Um programa de integridade nesse âmbito deve ser visto não apenas como uma ferramenta de gestão, mas principalmente como um escudo penal estratégico para a própria instituição.

25/11/2025

Não é novidade que o cenário de fraudes e desvios no setor público brasileiro exige uma reavaliação urgente dos mecanismos de prevenção e controle. Casos recentes, como a Operação Capgras na UFRJ, onde o desvio de verbas de pensões Federais financiava o crime organizado, demonstram a fragilidade dos controles internos e a alta sofisticação das condutas criminosas.

Diante disso, é imperativo que a Administração Pública adote uma abordagem de compliance efetiva e robusta.

Todavia, um programa de integridade nesse âmbito deve ser visto não apenas como uma ferramenta de gestão, mas principalmente como um escudo penal estratégico para a própria instituição e, o que é crucial, para seus gestores.

Isso não é sobre enxergar os protocolos de integridade como um caminho para a impunidade, mas, ao invés disto, reconhecer que, no setor público, ilícitos como peculato, corrupção, concussão e fraudes exploram vulnerabilidades sistêmicas na administração da coisa pública, demandando uma estratégia eficaz para mitigar os danos decorrentes de tais práticas criminosas.

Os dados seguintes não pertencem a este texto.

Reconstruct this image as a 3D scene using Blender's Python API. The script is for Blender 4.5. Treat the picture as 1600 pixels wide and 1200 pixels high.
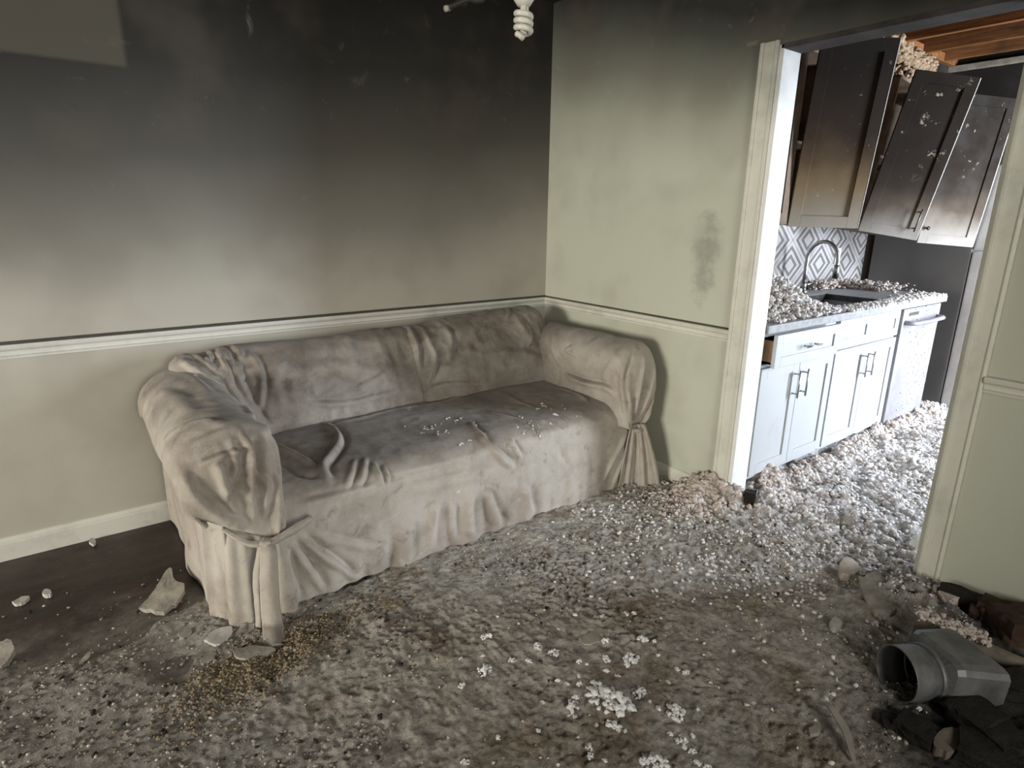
import bpy, bmesh, math, random
import numpy as np
from mathutils import Vector, Matrix
from mathutils.bvhtree import BVHTree

for o in list(bpy.data.objects):
    bpy.data.objects.remove(o)
SC = bpy.context.scene
COL = SC.collection
R = math.radians
random.seed(7)
RNG = np.random.default_rng(11)

# ------------------------------------------------------------------ camera
F_PX, PITCH, YAW, ROLL = 950.588, 0.274525, 0.645593, 0.014917
CAM = np.array([-2.53083, -3.01770, 1.40651])
_F = np.array([math.sin(YAW) * math.cos(PITCH), math.cos(YAW) * math.cos(PITCH), -math.sin(PITCH)])
_R = np.cross(_F, [0, 0, 1]); _R /= np.linalg.norm(_R)
_U = np.cross(_R, _F)
_R2 = _R * math.cos(ROLL) + _U * math.sin(ROLL)
_U2 = -_R * math.sin(ROLL) + _U * math.cos(ROLL)
cd = bpy.data.cameras.new('camera')
cam = bpy.data.objects.new('camera', cd)
COL.objects.link(cam)
cd.sensor_width = 36.0
cd.lens = F_PX * 36.0 / 1600.0
cd.clip_start = 0.02
cam.matrix_world = Matrix(((_R2[0], _U2[0], -_F[0], CAM[0]), (_R2[1], _U2[1], -_F[1], CAM[1]),
                           (_R2[2], _U2[2], -_F[2], CAM[2]), (0, 0, 0, 1)))
SC.camera = cam

def ray(x, y):
    d = _F * F_PX + _R2 * (x - 800) - _U2 * (y - 600)
    return d / np.linalg.norm(d)
def on_floor(x, y, z=0.0):
    d = ray(x, y); return CAM + d * ((z - CAM[2]) / d[2])
def on_y(x, y, Y):
    d = ray(x, y); return CAM + d * ((Y - CAM[1]) / d[1])
def on_x(x, y, X):
    d = ray(x, y); return CAM + d * ((X - CAM[0]) / d[0])

# ------------------------------------------------------------------ light
SC.view_settings.view_transform = 'Standard'
SC.view_settings.look = 'None'
SC.view_settings.gamma = 1.0
SC.view_settings.use_curve_mapping = False
SC.view_settings.exposure = 0.0

W = bpy.data.worlds.new('world'); SC.world = W; W.use_nodes = True
bg = W.node_tree.nodes['Background']
bg.inputs['Color'].default_value = (0.80, 0.88, 1.0, 1)
bg.inputs['Strength'].default_value = 0.6

def area(name, loc, target, sx, sy, power, color):
    l = bpy.data.lights.new(name, 'AREA'); l.shape = 'RECTANGLE'; l.size = sx; l.size_y = sy
    l.energy = power; l.color = color
    o = bpy.data.objects.new(name, l); COL.objects.link(o)
    o.location = loc
    o.rotation_euler = (Vector(target) - Vector(loc)).to_track_quat('-Z', 'Y').to_euler()
    return o
# daylight at the three window openings of the place (all outside the frame)
area('daylight_living_window', (-8.20, -2.0, 1.35), (0, -1.35, 0.75), 2.0, 1.40, 420, (1.0, 0.96, 0.86))
area('daylight_front_window', (-1.95, -5.2, 1.5), (-1.6, 0, 0.5), 1.3, 1.35, 72, (1.0, 0.97, 0.90))
area('daylight_kitchen_door', (2.65, -3.98, 1.3), (1.2, -1.3, 0.4), .8, 1.9, 390, (0.78, 0.88, 1.0))

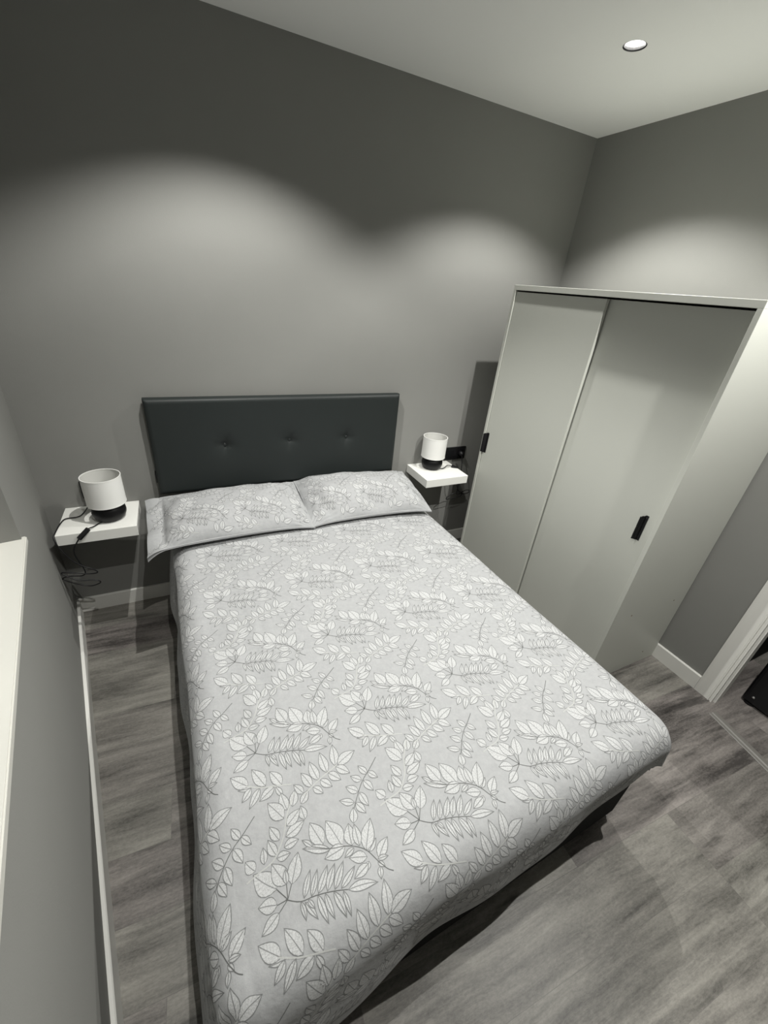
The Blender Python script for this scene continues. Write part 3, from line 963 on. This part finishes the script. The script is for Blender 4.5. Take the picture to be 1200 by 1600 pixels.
# ------------------------------------------------------------------ pillows
def pillow(name, label, cx, cy, A, B, T, yaw, zc, tilt, sleeve, seed):
    f1 = sines(seed, 8, 6, 16); f2 = sines(seed + 1, 10, 24, 60)
    cy_, sy_ = math.cos(yaw), math.sin(yaw)
    ct, st = math.cos(tilt), math.sin(tilt)
    def shape(s, t, side):
        u = s / A; v = t / B
        lo = sleeve            # where the stuffed part starts at the left end
        uf = np.where(u < 0, -np.clip(-u / lo, 0, 1), u)
        uf = np.clip(uf, -1, 1); vc = np.clip(v, -1, 1)
        th = np.maximum(1 - np.abs(uf) ** 3.2, 0) ** 0.72 * np.maximum(1 - np.abs(vc) ** 2.6, 0) ** 0.72
        edge = np.maximum(1 - np.abs(uf) ** 6, 0) * np.maximum(1 - np.abs(vc) ** 6, 0)
        wr = 0.020 * f1(s, t) * edge + 0.022 * f2(s, t) * (0.3 + 0.7 * np.abs(uf)) * edge ** 0.5
        wr = wr - 0.016 * np.exp(-((u - 0.15) ** 2 / 0.05 + (v + 0.75) ** 2 / 0.12)) * edge ** 0.5 - 0.012 * np.exp(-((u + 0.45) ** 2 / 0.03 + (v - 0.35) ** 2 / 0.3)) * edge
        wr = wr + 0.005 * np.sin(34 * (u * 0.8 + v * 0.35) + 2.2 * np.sin(3 * v + seed)) * np.exp(-((np.abs(u) - 0.85) ** 2) / 0.05) * edge ** 0.5
        # fold lines gathering at the corners
        ga = 0.004 * np.sin(26 * np.arctan2(1.05 - np.abs(vc), 1.05 - np.abs(uf))) * np.exp(-((1 - np.abs(uf)) ** 2 + (1 - np.abs(vc)) ** 2) / 0.12) * edge ** 0.3
        x = s * (1 - 0.018 * (1 - v * v) * np.abs(u) ** 2)
        y = t * (1 - 0.10 * (1 - u * u) * np.abs(v) ** 2)
        flat = np.clip((-u - lo) / max(1 - lo, 1e-3), 0, 1)
        zt = (T * th + wr + ga + 0.003) if side > 0 else (-0.62 * T * th - 0.003)
        zt = zt + flat * (0.020 * np.sin(4.2 * v + 0.6) * side - 0.026 * flat) * (1 if sleeve < 1 else 0)
        zt = zt - 0.014 * np.abs(u) ** 5 * np.abs(v) ** 4 * np.where(v < 0, 1, 0.3)
        y2 = y * ct - zt * st; z2 = y * st + zt * ct
        return np.stack([cx + x * cy_ - y2 * sy_, cy + x * sy_ + y2 * cy_, zc + z2], -1)
    g = np.linspace(-1, 1, 110); e = 0.6 * g + 0.4 * np.sin(g * math.pi / 2)
    gu, gv = np.meshgrid(e * A, e * B)
    top = lambda s, t: shape(s, t, 1)
    def inside(s, t):
        return abs(s) < A * 0.97 and abs(t) < B * 0.95
    p = printed_cloth(name, top, gu, gv, inside, CLOTH, 0.0, back=False, tiles=((-4, 4), (-4, 4)), eps=0.0004,
                      pat=lambda s, t: (s * 0.86 + (0.05 * seed) % 0.27, -t * 0.86 + (0.03 * seed) % 0.27))
    # underside, joined into the same mesh
    bot = shape(gu, gv, -1).reshape(-1, 3)
    bm = bmesh.new(); bm.from_mesh(p.data)
    n = gu.shape[0]
    bv = [bm.verts.new(tuple(q)) for q in bot]
    bm.verts.ensure_lookup_table()
    for j in range(n - 1):
        for i in range(n - 1):
            a = j * n + i
            f = bm.faces.new((bv[a], bv[a + n], bv[a + n + 1], bv[a + 1])); f.smooth = True
    loop = [i for i in range(n)] + [j * n + n - 1 for j in range(1, n)] + [(n - 1) * n + i for i in range(n - 2, -1, -1)] + [j * n for j in range(n - 2, 0, -1)]
    if sleeve >= 1:
        rim = loop
        for k in range(len(rim)):
            a, b = rim[k], rim[(k + 1) % len(rim)]
            bm.faces.new((bm.verts[a], bm.verts[b], bv[b], bv[a])).smooth = True
    else:
        for k in range(len(loop)):
            a, b = loop[k], loop[(k + 1) % len(loop)]
            if a % n == 0 and b % n == 0:
                continue          # the open end of the pillowcase
            bm.faces.new((bm.verts[a], bm.verts[b], bv[b], bv[a])).smooth = True
    bm.to_mesh(p.data); bm.free()
    tag(p, label, 'pillow')
    return p
pillow('pillow', 'left leaf-print pillow with its open case end hanging over the bed side', 0.800, -0.280, 0.374, 0.208, 0.085, math.radians(1.0), 0.648, math.radians(8), 0.80, 21)
pillow('pillow', 'right leaf-print pillow under the headboard beside the right bedside shelf', 1.512, -0.281, 0.348, 0.210, 0.090, math.radians(-2.0), 0.648, math.radians(8), 1.0, 30)

# ------------------------------------------------------------------ bedside shelves, lamps, sockets
def shelf(x0, x1, z1, label):
    o = box('floating_shelf', x0, x1, -0.262, -0.0005, z1 - 0.052, z1, M_SHELF, None, 0.0012, 1)
    return tag(o, label, 'shelf', 'floating bedside shelves')
shelf(0.079, 0.389, 0.631, 'white floating shelf on the left of the bed, in the corner')
shelf(1.949, 2.257, 0.681, 'white floating shelf on the right of the bed, next to the wardrobe')

def lamp(x, y, z, label, k=1.0):
    t = thing('table_lamp', label, 'lamp', (x, y, z), 'bedside table lamps')
    bm = bmesh.new()
    pr = []
    for i in range(15):
        a = -math.pi / 2 * 0.80 + (math.pi * 0.80) * i / 14
        pr.append((0.036 + 0.034 * math.cos(a), 0.040 + 0.040 * math.sin(a) / math.sin(math.pi / 2 * 0.80)))
    pr = [(pr[0][0] - 0.003, 0.0)] + pr
    pr += [(0.018, 0.083), (0.014, 0.086), (0.014, 0.098)]
    add_lathe(bm, [(r * k, h * k) for r, h in pr], 0, 0, 0, 48)
    link_bm('base', bm, M_LAMPBASE, t, True)
    bm = bmesh.new()
    Rr, z0, z1, th = 0.0785 * k, 0.085 * k, 0.216 * k, 0.0016
    add_lathe(bm, [(Rr, z0), (Rr, z1)], 0, 0, 0, 64, False, False)
    add_lathe(bm, [(Rr - th, z0), (Rr - th, z1)], 0, 0, 0, 64, False, False)
    for f in list(bm.faces)[64:]:
        f.material_index = 1
    link_bm('shade', bm, [M_SHADE, M_SHADEIN], t, True)
    for zz in (z0, z1):
        bm = bmesh.new()
        add_lathe(bm, [(Rr + 0.0006, zz - 0.0035), (Rr + 0.0006, zz + 0.0005), (Rr - th - 0.0008, zz + 0.0005), (Rr - th - 0.0008, zz - 0.0035), (Rr + 0.0006, zz - 0.0035)], 0, 0, 0, 64, False, False)
        link_bm('shade_rim', bm, M_SHADE, t)
    bm = bmesh.new()
    add_lathe(bm, [(0.014, 0.096 * k), (0.014, 0.120 * k), (0.010, 0.123 * k)], 0, 0, 0, 20)
    link_bm('lamp_holder', bm, M_BLACK, t)
    bm = bmesh.new()
    for a in (0, 2.094, 4.189):
        add_tube(bm, [np.array((0.012 * math.cos(a), 0.012 * math.sin(a), 0.116 * k)), np.array(((Rr - 0.002) * math.cos(a), (Rr - 0.002) * math.sin(a), 0.112 * k))], 0.0012, 6)
    link_bm('shade_carrier', bm, M_TRIM, t)
    return t
def cord(t, pts, r=0.0027, sub=6):
    L = Vector(t.location)
    bm = bmesh.new()
    path = [p - np.array(L) for p in smooth_path(pts, sub)]
    add_tube(bm, path, r, 8)
    return link_bm('power_cord', bm, M_BLACK, t, True)
def inline_switch(t, a, b):
    a = np.array(a); b = np.array(b)
    L = np.array(Vector(t.location))
    d = b - a; ln = np.linalg.norm(d); d /= ln
    up = np.array((0.1, -0.4, 1.0)); sd = np.cross(d, up); sd /= np.linalg.norm(sd); up = np.cross(sd, d)
    bm = bmesh.new()
    add_box(bm, 0, ln, -0.0095, 0.0095, -0.007, 0.007, 0.004, 3)
    for v in bm.verts:
        p = a + d * v.co.x + sd * v.co.y + up * v.co.z - L
        v.co = tuple(p)
    s = link_bm('cord_switch', bm, M_BLACK, t)
    return s

LL = lamp(0.279, -0.150, 0.6312, 'white drum table lamp with squat black base on the left shelf')
sw0, sw1 = (0.205, -0.256, 0.645), (0.163, -0.276, 0.609)
c1 = [(0.262, -0.196, 0.640), (0.241, -0.200, 0.6365), (0.222, -0.226, 0.637), sw0]
cord(LL, c1)
inline_switch(LL, sw0, sw1)
c2 = [sw1, (0.150, -0.278, 0.590), (0.137, -0.276, 0.567), (0.130, -0.272, 0.536), (0.136, -0.270, 0.493), (0.144, -0.268, 0.455), (0.144, -0.262, 0.418), (0.125, -0.256, 0.401), (0.080, -0.252, 0.407),
      (0.052, -0.252, 0.400), (0.066, -0.255, 0.384), (0.113, -0.262, 0.356), (0.153, -0.268, 0.344), (0.188, -0.272, 0.354), (0.191, -0.276, 0.369), (0.171, -0.278, 0.381), (0.114, -0.276, 0.393), (0.078, -0.268, 0.416),
      (0.058, -0.262, 0.438), (0.089, -0.264, 0.434), (0.153, -0.270, 0.416), (0.188, -0.275, 0.416), (0.193, -0.278, 0.427), (0.177, -0.281, 0.447), (0.142, -0.284, 0.477), (0.110, -0.284, 0.523), (0.087, -0.280, 0.579),
      (0.075, -0.268, 0.624), (0.080, -0.235, 0.6365), (0.086, -0.160, 0.6365), (0.100, -0.121, 0.6365), (0.142, -0.118, 0.637), (0.161, -0.097, 0.638), (0.180, -0.048, 0.650), (0.200, -0.040, 0.690), (0.206, -0.030, 0.714)]
cord(LL, c2)
def plug(t, x, y, z):
    L = Vector(t.location)
    bm = bmesh.new()
    add_lathe(bm, [(0.0185, 0.0), (0.0185, 0.016), (0.012, 0.026), (0.005, 0.034)], 0, 0, 0, 24)
    p = link_bm('plug', bm, M_BLACK, t, True)
    p.matrix_local = Matrix.Translation((x - L.x, y - L.y, z - L.z)) @ Matrix.Rotation(math.pi / 2, 4, 'X')
plug(LL, 0.206, -0.0125, 0.720)
def socket(x0, x1, z0, z1, n, label):
    t = thing('wall_socket', label, 'socket', ((x0 + x1) / 2, 0, (z0 + z1) / 2), 'black wall sockets by the bed')
    w_, h_ = (x1 - x0) / 2, (z1 - z0) / 2
    box('frame_plate', -w_, w_, -0.009, -0.0002, -h_, h_, M_BLACK, t, 0.002)
    for i in range(n):
        cx = -w_ + (2 * i + 1) * w_ / n
        box('insert', cx - 0.027, cx + 0.027, -0.012, -0.009, -0.027, 0.027, M_BLACKMETAL, t, 0.001)
socket(0.162, 0.250, 0.676, 0.765, 1, 'single black wall socket behind the left table lamp')
socket(2.232, 2.400, 0.688, 0.777, 2, 'double black wall socket above the right shelf, near the wardrobe')

RL = lamp(2.083, -0.086, 0.6812, 'white drum table lamp with squat black base on the right shelf', 0.985)
sA, sB = (2.222, -0.118, 0.692), (2.262, -0.136, 0.676)
cord(RL, [(2.118, -0.118, 0.690), (2.140, -0.130, 0.6865), (2.165, -0.122, 0.6875), (2.195, -0.108, 0.694), sA])
inline_switch(RL, sA, sB)
c3 = [sB, (2.275, -0.140, 0.650), (2.285, -0.130, 0.595), (2.297, -0.120, 0.540), (2.318, -0.115, 0.500), (2.330, -0.112, 0.484), (2.360, -0.110, 0.470), (2.345, -0.118, 0.448), (2.300, -0.130, 0.452), (2.250, -0.130, 0.448), (2.222, -0.128, 0.444),
      (2.226, -0.124, 0.458), (2.262, -0.120, 0.474), (2.305, -0.118, 0.482), (2.345, -0.114, 0.468), (2.390, -0.110, 0.458), (2.430, -0.100, 0.462), (2.425, -0.092, 0.476), (2.380, -0.092, 0.470), (2.345, -0.096, 0.450), (2.325, -0.098, 0.462), (2.325, -0.098, 0.500),
      (2.332, -0.094, 0.545), (2.338, -0.086, 0.600), (2.345, -0.070, 0.660), (2.352, -0.050, 0.700), (2.356, -0.036, 0.728)]
cord(RL, c3)
plug(RL, 2.357, -0.0125, 0.733)

# ------------------------------------------------------------------ black case in the hall
case = thing('hard_case', 'black case standing on the floor of the dark hall beyond the doorway', 'case', (3.240, -2.035, 0))
bm = bmesh.new(); add_box(bm, -0.195, 0.25, -0.30, 0.255, 0.012, 0.62, 0.02, 3)
link_bm('shell', bm, M_BLACK, case)
for fx in (-0.17, 0.20):
    for fy in (-0.26, 0.22):
        bm = bmesh.new(); add_lathe(bm, [(0.022, 0.0), (0.026, 0.006), (0.024, 0.014)], fx, fy, 0, 20)
        link_bm('foot', bm, M_BLACKMETAL, case)
bm = bmesh.new(); add_lathe(bm, [(0.006, -0.001), (0.006, 0.003), (0.003, 0.005)], 0, 0, 0, 14)
s_ = link_bm('corner_stud', bm, M_CHROME, case)
s_.matrix_local = Matrix.Translation((-0.195, 0.215, 0.06)) @ Matrix.Rotation(-math.pi / 2, 4, 'Y')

Nessa linha, a Operação Capgras é um exemplo alarmante da interconexão entre o crime organizado tradicional e as fraudes administrativas, utilizando o aparato estatal como fonte estável de financiamento indireto, de modo que a ausência ou ineficácia do compliance no setor público cria um ambiente de implemento do risco criminal.

Portanto, sem a devida gestão de riscos, a instituição se torna um alvo fácil, exponenciando o prejuízo. Assim, os recursos desviados na UFRJ, estimados em mais de R$ 22 milhões, ilustram a infiltração das facções criminosas no Estado, elevando o nível de violência e insegurança social.

Pode-se considerar, nesse contexto, que o compliance efetivo, sob o viés criminal, atua em duas frentes cruciais: a primeira, visando a adequada delimitação da responsabilidade da instituição e protegendo, sobretudo, sua imagem, cuja preservação impacta, diretamente, a efetividade da prestação do serviço público.

Nesse sentido, a adoção de controles internos rigorosos, como a checagem cruzada de dados e a auditoria forense em processos de alta complexidade - os quais podem incrementar à exposição ao risco -, dificulta a prática de crimes.

Além disso, a imediata comunicação de ilícitos as autoridades competentes, aliada a colaboração ativa com as investigações evidenciam o papel de vítima ocupado pela instituição, afastando a conivência com o esquema fraudulento.

Outrossim, como segunda frente, tem-se a delimitação da responsabilidade criminal do gestor, função de especial relevância do compliance, sob a ótica individual, diante do forte apelo acusatório de imputar à pessoa física responsável pelo papel de gestão as condutas praticadas pela pessoa jurídica, especialmente em estruturas departamentalizadas, invocando a cegueira deliberada (Willful Blindness).

Isso porque o órgão de acusação, algumas vezes, utiliza-se da argumentação de que o gestor teria lançado mão de expedientes intencionais a fim de impedir que o observador externo constate o seu conhecimento acerca da prática de ilícitos, afastando a sua responsabilidade.

Assim sendo, o gestor público que atua com cuidado objetivo (zelo e diligência), utilizando-se de instrumentos que demonstram o cumprimento de seu dever de vigilância diante dos processos adotados nas rotinas institucionais, demonstra cumprir o seu papel frente as normas punitivas, esvaziando, em larga medida, a invocação de cegueira deliberada.

O compliance no setor público, destarte, não pode ser visto como um custo burocrático, mas sim como um investimento estratégico e uma necessidade institucional para estruturas que lidam com rotinas complexas de gestão, em especial pelo fato de que, diferente da iniciativa privada, o dano à coisa pública afeta a um número indeterminado de pessoas, maculando a imagem institucional e a confiabilidade do cidadão no Estado.

A proteção do erário e a defesa da própria reputação da instituição e de seus gestores dependem da capacidade de identificar, mapear e neutralizar os riscos criminais.

Diante disso, a experiência da Operação Capgras reforça a premissa de que a vigilância ativa é o único antídoto eficaz contra a criminalidade que se infiltra nas estruturas do Estado.

Leonardo Tajaribe Jr.
Advogado Criminalista. Especialista em Direito Penal Econômico (COIMBRA/IBCCRIM). Pós-Graduado em Direito Penal e Processual Penal (UCAM).